Il vescovo: «Potere e denaro
Ecco gli idoli da temere»

Un avvio dai toni profondi, sussurrati e a tratti vigorosi quello della «Meditatio dello Spirito». La voce del vescovo di Bergamo, monsignor Beschi, ha reso più intenso l'evento nella splendida chiesa di Sant'Egidio in Fontanella a Sotto il Monte.

Un avvio dai toni profondi, sussurrati e a tratti vigorosi quello della «Meditatio dello Spirito», una sezione di riflessione e meditazione che si sviluppa all'interno della manifestazione promossa dalle Acli, «Molte fedi sotto lo stesso cielo». La voce del vescovo di Bergamo, monsignor Beschi, ha reso più intenso l'evento nella splendida chiesa di Sant'Egidio in Fontanella a Sotto il Monte.

Luogo di pace, luogo dello spirito, che ha visto affrontare un tema fortemente contemporaneo, quello dell'idolatria. Per trattare la questione il vescovo è partito dal testo biblico, quello del capitolo 20 del libro dell'Esodo. Lentamente, dando spazio e tempo a ogni parola, ha letto i versetti in cui vengono proclamati i comandamenti consegnati da Dio a Mosè. Non l'elenco che rimandiamo a memoria dal catechismo, ma la Parola di Dio nella sua interezza, così come fu pronunciata e scritta. Parole che hanno ispirato il titolo della serata «Non avrai altro Dio all'infuori di me. Contro ogni idolatria.

«L'idolatria di oggi – ha spiegato monsignor Beschi – non è soltanto una moltiplicazione di piccoli dei, ma è quella tentazione che si trasforma in disposizione interiore a mettere le mani su Dio, a possederlo, con il linguaggio moderno diremmo a manipolarlo. Siamo raffinati manipolatori di Dio, della fede, della Parola». Il vescovo ha ricordato le parole pronunciate dal Papa al Sinodo dei vescovi del Medio Oriente, con la virata inaspettata sull'idolatria.

«È difficile e molto doloroso separarci dagli idoli – ha continuato – perché, nel momento in cui vengono spazzati via, rivelano la loro inconsistenza». Ma dove sta allora la differenza fra Dio e gli idoli? «Che cosa hai Dio per essere migliore dei miei idoli che mi rassicurano così tanto?». La voce del vescovo prende forza e regala la risposta che viene ancora dalla Sacra Scrittura: perché Dio è vivo. «È vivo e non lo posso imprigionare e continuerà a sorprendermi».
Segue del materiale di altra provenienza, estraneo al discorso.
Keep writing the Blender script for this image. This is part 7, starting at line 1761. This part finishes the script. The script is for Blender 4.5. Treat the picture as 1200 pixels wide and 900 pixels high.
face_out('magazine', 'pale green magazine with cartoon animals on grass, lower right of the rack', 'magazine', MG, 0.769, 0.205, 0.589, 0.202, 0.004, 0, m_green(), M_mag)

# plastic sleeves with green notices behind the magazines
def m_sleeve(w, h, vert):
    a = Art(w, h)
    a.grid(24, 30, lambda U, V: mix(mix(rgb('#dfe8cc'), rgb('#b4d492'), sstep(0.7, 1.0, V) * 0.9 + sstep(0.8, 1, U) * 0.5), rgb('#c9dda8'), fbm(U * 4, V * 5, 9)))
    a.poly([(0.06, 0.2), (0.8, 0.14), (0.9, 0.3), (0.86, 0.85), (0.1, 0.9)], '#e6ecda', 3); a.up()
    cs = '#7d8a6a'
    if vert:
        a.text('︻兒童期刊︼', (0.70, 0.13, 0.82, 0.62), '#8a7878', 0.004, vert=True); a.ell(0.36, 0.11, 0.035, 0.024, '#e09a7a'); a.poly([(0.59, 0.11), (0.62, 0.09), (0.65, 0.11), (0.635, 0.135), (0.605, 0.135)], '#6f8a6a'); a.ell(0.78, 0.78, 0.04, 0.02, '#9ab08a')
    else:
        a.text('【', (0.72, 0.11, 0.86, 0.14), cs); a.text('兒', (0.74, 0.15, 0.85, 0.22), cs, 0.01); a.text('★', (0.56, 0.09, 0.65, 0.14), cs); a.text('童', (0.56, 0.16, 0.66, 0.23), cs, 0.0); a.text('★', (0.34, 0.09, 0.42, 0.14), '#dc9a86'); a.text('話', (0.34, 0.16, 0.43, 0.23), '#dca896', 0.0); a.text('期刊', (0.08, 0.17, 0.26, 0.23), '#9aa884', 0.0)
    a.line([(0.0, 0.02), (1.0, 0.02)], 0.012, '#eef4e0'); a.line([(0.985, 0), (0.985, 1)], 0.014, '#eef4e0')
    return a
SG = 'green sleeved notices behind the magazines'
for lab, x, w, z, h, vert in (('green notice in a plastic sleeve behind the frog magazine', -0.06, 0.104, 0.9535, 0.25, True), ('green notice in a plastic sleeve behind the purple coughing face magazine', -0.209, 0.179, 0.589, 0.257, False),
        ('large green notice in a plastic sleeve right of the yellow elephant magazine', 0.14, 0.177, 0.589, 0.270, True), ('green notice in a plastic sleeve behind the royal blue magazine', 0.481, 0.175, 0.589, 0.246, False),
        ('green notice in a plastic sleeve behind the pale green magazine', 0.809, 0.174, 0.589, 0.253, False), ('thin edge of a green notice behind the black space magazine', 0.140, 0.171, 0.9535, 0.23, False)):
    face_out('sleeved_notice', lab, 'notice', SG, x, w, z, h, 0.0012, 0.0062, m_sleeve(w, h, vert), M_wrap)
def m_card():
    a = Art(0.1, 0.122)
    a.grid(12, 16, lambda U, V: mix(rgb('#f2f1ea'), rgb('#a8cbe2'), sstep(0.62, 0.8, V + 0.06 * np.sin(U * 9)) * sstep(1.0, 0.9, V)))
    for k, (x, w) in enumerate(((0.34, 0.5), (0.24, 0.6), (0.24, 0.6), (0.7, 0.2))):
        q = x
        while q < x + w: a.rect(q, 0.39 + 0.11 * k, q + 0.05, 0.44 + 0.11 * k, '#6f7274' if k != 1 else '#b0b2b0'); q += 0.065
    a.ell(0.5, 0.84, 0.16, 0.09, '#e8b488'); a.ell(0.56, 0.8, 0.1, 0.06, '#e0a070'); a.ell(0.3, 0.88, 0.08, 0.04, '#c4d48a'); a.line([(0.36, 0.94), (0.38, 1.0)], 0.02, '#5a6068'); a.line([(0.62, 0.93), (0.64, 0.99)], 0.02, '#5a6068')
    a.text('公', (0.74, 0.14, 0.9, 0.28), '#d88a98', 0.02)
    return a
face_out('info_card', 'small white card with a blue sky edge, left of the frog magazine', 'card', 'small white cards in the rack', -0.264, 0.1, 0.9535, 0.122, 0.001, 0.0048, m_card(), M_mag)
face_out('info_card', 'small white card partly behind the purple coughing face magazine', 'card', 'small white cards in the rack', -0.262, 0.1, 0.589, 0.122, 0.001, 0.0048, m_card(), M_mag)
Poi monsignor Beschi snocciola quello che chiama «un piccolo elenco, piccoli prêt-a-porter di tutti i giorni», dove si affacciano per primi orgoglio e ambizione. «Viviamo l'ingombro di un idolo che chiede tanti sacrifici, che si chiama io». Poi introduce «gli idoli della tribù» e cita la razza, la tradizione, la cultura. «Sto dicendo cose che sono buone, ma è la trasformazione in idoli che è pazzesca».
 
È la volta del successo, dei soldi, del potere. «La città dell'uomo contemporaneo è mossa da questi dei». Si sprofonda in un abisso, in conflitti che mettono gli uomini gli uni contro gli altri, in una guerra spesso subdola, non dichiarata, ma ugualmente atroce.

«L'idolo produce disumanità – dice il vescovo in conclusione –. Il disprezzo dell'uomo e l'odio hanno come origine l'idolatria, il sé, il successo, il denaro. Assistiamo ad una corsa a un'autonomia che non ha nell'altro il proprio limite». In chiusura regala due storie, una ancora biblica, quella di Giobbe, di un uomo che lotta con Dio, «lottare con Dio è dura, noi in fondo preferiamo un Dio che ci consoli», e l'altra intessuta nella poesia intensa di David Maria Turoldo, che, di fronte alle parole incise sulla pietra delle tavole della legge, chiude la meditazione: «…perché mai più sulla terra qualcuno solo scalfire potesse quei segni…».